Prime Day is an event that Amazon can place anywhere on the calendar and generate a sales boost. However, seven years after the first Prime Day, it is clear that Amazon is out of ideas on how to turn it into a recognized shopping holiday like Alibaba’s Singles Day.
According to estimates by Adobe Analytics, Digital Commerce 360, Morgan Stanley, and others, Prime Day 2021 grew just 5-10% compared to last year’s October event (which was helped by being in the fourth quarter). Before 2020, Prime Day was expanding 50% or more every year. This year’s Prime Day sales reached a level the event should have achieved in 2020.

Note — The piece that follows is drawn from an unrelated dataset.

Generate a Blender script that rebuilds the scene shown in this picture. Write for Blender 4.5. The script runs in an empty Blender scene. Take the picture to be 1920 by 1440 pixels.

Inventory issues that limited brands’ ability to offer discounts, as well as Amazon’s warehouse restrictions, have meant that while the supply side of Prime Day has continued to increase (millions of deals this year), many weren’t the deals shoppers were anticipating. Prime Day continues to focus on quantity over quality of deals. Except, of course, for Amazon electronics devices like Kindle and Fire TV, which it heavily discounts and thus they capture the majority of sales during the event.
Despite having millions of deals, however, Amazon has not improved how shoppers discover them. Many shoppers find discounts while doing regular shopping when Amazon includes deals among search results. It is also pretty typical for shoppers to add items they think about buying to the shopping cart a few days before the event to more easily check if they were discounted during it. Amazon still presents Prime Day as an endless grid of deals with only the most essential filters.
Most Amazon competitors like Walmart and Target also run sales events during Prime Day. They are too sticking with the basic discovery functionality. Like on Amazon, there is no personalization, curation, or interactive commerce. It is only the bare minimum website and app functionality and a headline calling it an event.
Social media platforms like TikTok played a significant role in surfacing deals. Videos with hashtags like “#primeday2021” were collectively seen tens of millions of times. Also, external sources like news websites covering Prime Day again helped with deal discovery. Because doing so generates affiliate income. However, Amazon’s competition saw little coverage since Amazon’s market share disincentivizes covering other retailers.
Amazon hosted a live video stream (only in the US, not in any other Prime Day countries). The stream highlighted products but didn’t include entertainment like music performances or scripted content. The few brands that got featured saw a significant impact on their sales, but the 30,000-70,000 viewers the video attracted is a small number given how many people shopped on Amazon during Prime Day.
All of this results in a shopping event with an immeasurable number of deals, but that does little to help shoppers discover them. The movement of Prime Day to different dates depending on when it benefits Amazon also weakens it in shoppers’ eyes. According to search trends data, they are a lot more likely to search for “when is Prime Day” than for “when is Cyber Monday.”
Alibaba’s Cyber Monday, which happens on November 11th every year, is the inspiration for Prime Day. But Prime Day sales growth aside, it is not establishing itself nearly as solidly as Alibaba’s event. Prime Day is a strategic lever Amazon uses to boost sales in a quarter it chooses. It is not otherwise willing the future of shopping into existence.
Prime Day gets bigger every year, and it is an underwhelming shopping event. Both are true. Its small growth over the past two years is perhaps a sign that it has hit the ceiling. There would be an increase in “when is Prime Day” if Prime Day was not to happen one year, but otherwise, few would care.